CAIR’s New York and Chicago chapters hosted hundreds of community and interfaith leaders, public officials and activists, selling out their  annual banquets.

A not-for-profit organization, CAIR said it uses these contributions to fund numerous diverse projects with relevance to the well being of the Muslim-American community and society at large.

When funds are given, donars can specify how they would like it allocated. Choices include: CAIR membership, support of CAIR’S civil rights work, challenges against Islamophobia, support of CAIR’S leadership training programs, support of projects to inform the public about Islam, or Zakat.

On its website,, forms are available to:

  • report discrimination- “anti-Muslim hate crime, or an act of discrimination to be reviewed by CAIR-Chicago’s civil rights department.”
  • report media bias- “inaccurate, news stories and bigoted media coverage.”

A spokesperson at CAIR said the organization is proud of the diversity of guests who attended the banquet- in terms of ethnicity, age, gender, and profession, and even religion.

It is unclear which religions other than Islam were represented at the banquet.

“We were grateful to see every mosque and every Chicago Muslim organization with significant representation,” Lyndsey Stemm, a CAIR member, said.

Rev. Jesse Jackson, civil rights leader, spoke at the Chicago banquet and paralleled the struggle of Muslim-Americans fighting for equal rights to that of other minority groups throughout U.S. history.

Dr.

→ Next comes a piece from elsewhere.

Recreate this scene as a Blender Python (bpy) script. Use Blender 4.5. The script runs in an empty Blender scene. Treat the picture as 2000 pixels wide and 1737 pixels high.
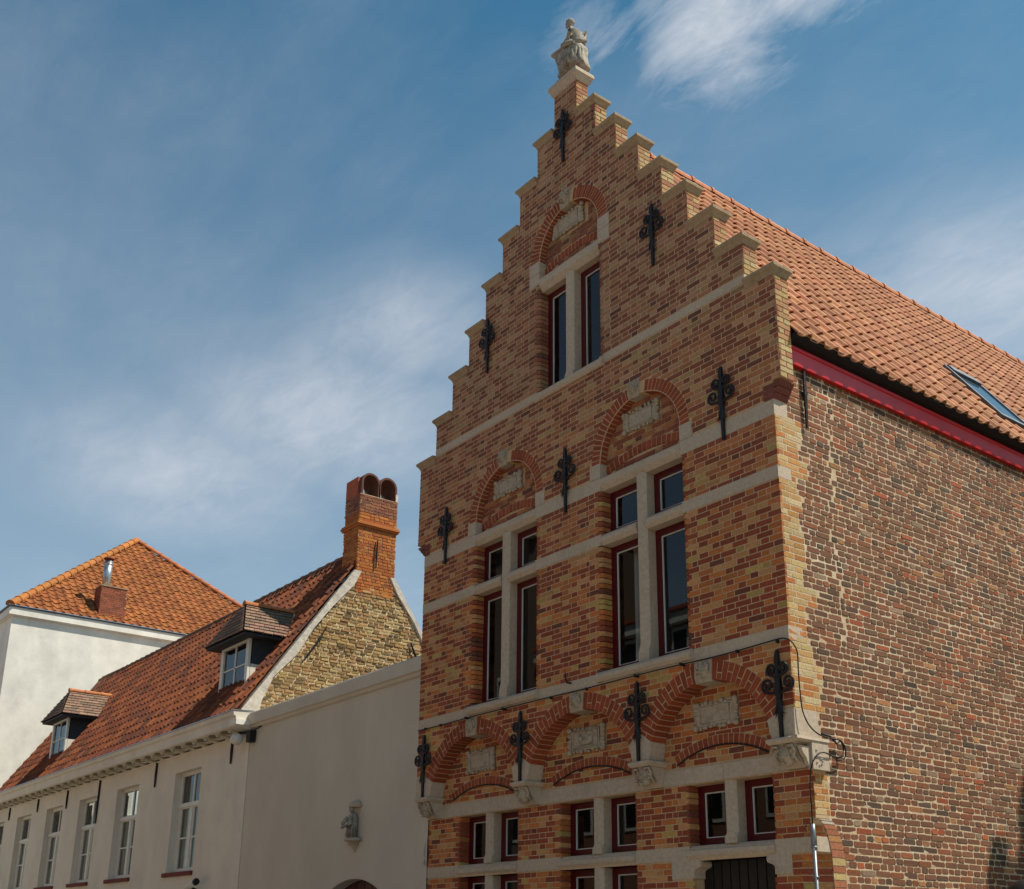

Tariq Ramadan, a Muslim scholar, offered the keynote address for CAIR’s New York banquet.

According to CAIR’s Chicago Executive Director Ahmed Rehab, “it was another successful event that capped another successful year.”

“We are grateful to God first and foremost, and to our community for its broad and unending support,” Rehab said.

“We have a beautiful, powerful community,” Stemm said.

CAIR National Executive Director Nihad Awad said, “we are grateful for the tremendous support CAIR continues to receive from the American Muslim community and from all those concerned about the protection of constitutional rights.”

CAIR’s Cleveland chapter, one of 19 nationwide, held a similar banquet featuring a keynote address by Stanford law professor and former head of Amnesty International USA Chip Pitts.